In other words, they know we haven’t fulfilled our potential and that in many respects they are far more advanced than we in making authentic Judaism attractive, accessible and compelling. What our relationship requires, then, is dialogue, mutual respect, and an openness to learn from one another. And for us Israelis the lessons need come not just from the Jews of North America.

A case in point. I just returned from a visit to the Jewish community of Lima, Peru. It numbers fewer than 3,000 members, but a full 90% of them belong to one of three major synagogues (two Orthodox – Ashkenazi and Sephardi, and one Masorti). The three congregations cooperate in running the community, rotating the leadership between them, and the children of all of them attend a single community-wide day school in which each of the three rabbis teaches Bible to all of the pupils, who also participate in a single Zionist youth movement, Hanoar Hatzioni.

The community also manages to support a country club, a kosher supermarket, two periodicals, several Jewish organizations and a variety of welfare services.

None of this, of course, says anything about the prognosis for the long-term survival of Lima’s Jews, nor of the many other communities their size. Nor does it undermine the notion held by some that Jewish life in parts of the Diaspora is only possible because Israel exists. Regardless, we in the Jewish state have a great deal to learn from the Jewish lives that our cousins scattered around the world have managed to create for themselves. Where in all of Israel can we find the sort of acceptance of one’s fellow Jews as I found in Peru?

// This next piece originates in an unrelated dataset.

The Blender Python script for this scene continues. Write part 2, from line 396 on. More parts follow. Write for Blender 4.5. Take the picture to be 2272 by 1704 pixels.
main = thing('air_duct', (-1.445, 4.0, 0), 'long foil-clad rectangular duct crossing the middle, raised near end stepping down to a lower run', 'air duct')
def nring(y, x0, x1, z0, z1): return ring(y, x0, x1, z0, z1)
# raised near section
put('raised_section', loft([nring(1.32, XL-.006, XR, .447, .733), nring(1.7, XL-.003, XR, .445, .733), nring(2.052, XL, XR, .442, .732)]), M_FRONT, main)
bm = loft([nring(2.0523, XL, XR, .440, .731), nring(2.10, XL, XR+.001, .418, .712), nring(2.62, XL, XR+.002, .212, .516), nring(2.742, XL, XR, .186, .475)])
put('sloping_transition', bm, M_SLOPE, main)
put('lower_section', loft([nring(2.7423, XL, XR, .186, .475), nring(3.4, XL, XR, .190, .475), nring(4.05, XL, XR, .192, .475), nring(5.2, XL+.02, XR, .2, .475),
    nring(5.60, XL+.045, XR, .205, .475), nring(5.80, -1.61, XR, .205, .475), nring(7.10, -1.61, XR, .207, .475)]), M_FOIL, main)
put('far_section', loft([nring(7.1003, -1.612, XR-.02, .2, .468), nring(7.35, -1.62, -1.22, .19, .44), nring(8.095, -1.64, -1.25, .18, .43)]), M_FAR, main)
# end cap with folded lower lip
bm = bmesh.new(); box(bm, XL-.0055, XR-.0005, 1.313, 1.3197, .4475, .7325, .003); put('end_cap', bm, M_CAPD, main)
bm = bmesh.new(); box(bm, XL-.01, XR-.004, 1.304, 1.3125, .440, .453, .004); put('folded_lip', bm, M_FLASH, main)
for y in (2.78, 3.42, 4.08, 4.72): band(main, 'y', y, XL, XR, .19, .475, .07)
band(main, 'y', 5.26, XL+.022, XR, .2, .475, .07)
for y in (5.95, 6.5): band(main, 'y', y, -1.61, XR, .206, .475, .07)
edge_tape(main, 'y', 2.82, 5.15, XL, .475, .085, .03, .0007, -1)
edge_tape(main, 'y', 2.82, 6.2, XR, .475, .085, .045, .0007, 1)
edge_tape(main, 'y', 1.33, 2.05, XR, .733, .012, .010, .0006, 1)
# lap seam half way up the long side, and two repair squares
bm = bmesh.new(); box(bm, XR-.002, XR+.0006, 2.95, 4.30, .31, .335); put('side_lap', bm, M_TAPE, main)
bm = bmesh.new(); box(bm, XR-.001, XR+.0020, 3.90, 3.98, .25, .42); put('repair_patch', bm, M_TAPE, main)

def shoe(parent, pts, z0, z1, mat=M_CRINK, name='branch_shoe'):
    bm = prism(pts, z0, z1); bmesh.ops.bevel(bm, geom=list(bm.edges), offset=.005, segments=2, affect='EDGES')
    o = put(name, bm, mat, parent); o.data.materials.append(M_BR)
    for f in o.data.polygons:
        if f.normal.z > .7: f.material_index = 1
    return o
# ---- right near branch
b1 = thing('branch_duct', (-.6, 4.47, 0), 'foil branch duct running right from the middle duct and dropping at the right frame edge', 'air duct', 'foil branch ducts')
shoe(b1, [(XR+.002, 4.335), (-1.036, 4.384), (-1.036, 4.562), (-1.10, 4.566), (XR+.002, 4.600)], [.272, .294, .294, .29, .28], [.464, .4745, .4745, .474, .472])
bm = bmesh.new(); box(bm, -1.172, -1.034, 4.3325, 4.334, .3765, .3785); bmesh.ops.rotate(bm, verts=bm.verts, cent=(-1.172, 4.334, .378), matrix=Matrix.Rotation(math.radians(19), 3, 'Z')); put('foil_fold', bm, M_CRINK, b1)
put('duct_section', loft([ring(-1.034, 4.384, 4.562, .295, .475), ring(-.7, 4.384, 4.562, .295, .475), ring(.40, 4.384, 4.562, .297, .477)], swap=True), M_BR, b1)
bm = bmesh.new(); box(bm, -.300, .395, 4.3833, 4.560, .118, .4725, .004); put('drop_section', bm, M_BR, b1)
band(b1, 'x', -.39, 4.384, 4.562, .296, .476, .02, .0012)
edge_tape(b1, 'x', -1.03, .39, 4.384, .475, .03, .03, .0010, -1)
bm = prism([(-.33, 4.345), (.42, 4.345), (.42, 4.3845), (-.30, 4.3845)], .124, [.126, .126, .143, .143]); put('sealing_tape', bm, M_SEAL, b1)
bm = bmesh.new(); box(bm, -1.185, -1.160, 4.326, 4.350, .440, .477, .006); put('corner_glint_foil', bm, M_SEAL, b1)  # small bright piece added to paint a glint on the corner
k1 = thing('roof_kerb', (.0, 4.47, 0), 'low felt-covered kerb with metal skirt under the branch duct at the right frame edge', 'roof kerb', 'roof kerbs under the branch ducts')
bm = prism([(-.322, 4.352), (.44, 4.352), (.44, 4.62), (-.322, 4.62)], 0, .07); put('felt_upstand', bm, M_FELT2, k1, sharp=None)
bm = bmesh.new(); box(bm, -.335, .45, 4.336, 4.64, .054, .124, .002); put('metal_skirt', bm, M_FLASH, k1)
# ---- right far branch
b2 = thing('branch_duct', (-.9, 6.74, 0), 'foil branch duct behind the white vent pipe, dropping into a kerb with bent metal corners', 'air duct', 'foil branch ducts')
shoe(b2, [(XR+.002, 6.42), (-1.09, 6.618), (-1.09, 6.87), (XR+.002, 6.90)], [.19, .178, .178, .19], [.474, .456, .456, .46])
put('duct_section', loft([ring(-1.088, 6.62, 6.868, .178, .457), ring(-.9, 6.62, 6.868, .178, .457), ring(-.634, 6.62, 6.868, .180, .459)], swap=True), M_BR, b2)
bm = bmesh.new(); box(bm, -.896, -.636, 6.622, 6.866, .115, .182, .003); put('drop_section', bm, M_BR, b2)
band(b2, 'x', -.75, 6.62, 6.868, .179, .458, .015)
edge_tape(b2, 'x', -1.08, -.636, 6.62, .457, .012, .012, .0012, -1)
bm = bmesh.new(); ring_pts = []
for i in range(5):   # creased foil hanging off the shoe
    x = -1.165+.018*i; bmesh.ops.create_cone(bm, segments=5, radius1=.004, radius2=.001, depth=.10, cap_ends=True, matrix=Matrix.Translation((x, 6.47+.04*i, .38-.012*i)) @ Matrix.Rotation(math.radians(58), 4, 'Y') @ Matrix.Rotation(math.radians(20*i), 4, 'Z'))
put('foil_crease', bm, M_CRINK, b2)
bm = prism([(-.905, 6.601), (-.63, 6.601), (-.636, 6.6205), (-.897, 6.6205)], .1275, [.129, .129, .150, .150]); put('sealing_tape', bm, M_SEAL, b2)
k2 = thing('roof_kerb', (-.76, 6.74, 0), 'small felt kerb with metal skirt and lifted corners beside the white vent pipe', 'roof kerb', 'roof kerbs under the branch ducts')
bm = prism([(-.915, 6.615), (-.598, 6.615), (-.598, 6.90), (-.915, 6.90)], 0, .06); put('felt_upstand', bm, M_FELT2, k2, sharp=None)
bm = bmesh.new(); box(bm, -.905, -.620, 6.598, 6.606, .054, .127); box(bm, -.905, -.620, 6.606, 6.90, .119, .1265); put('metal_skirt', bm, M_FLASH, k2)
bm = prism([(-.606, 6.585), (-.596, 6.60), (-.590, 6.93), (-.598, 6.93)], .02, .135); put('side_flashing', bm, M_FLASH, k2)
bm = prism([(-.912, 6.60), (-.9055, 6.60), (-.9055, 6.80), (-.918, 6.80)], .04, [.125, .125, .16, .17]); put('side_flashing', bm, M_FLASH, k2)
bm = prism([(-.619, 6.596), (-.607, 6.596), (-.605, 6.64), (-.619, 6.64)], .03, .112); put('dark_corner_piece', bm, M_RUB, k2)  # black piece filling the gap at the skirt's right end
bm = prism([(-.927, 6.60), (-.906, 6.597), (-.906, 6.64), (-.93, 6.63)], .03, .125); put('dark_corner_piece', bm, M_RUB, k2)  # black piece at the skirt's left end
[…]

We will only be able to bring Israelis home from wherever they may have wandered, we will only be able to entice Jews born abroad to join us in our common homeland if we are able to create within it a society that holds them and their Judaism in high regard. If instead we continue to be condescending, dismissive and patronizing they will not only stay away, but also drift away.

Our government ministers would be better off investing their efforts in changing things so that Yair and Veronica wouldn’t need to travel all the way to Vegas to get married or to Machu Picchu to feel at home. It might take some time, but I’m going to keep dreaming that the next set of state-sponsored commercials will feature Jews of Israel and the Diaspora singing rhapsodically to one another nothing other than “Love me tender, love me true.”

David Breakstone is vice chairman of the World Zionist Organization and a member of the Jewish Agency Executive; the opinions expressed are his own. Published courtesy of the author.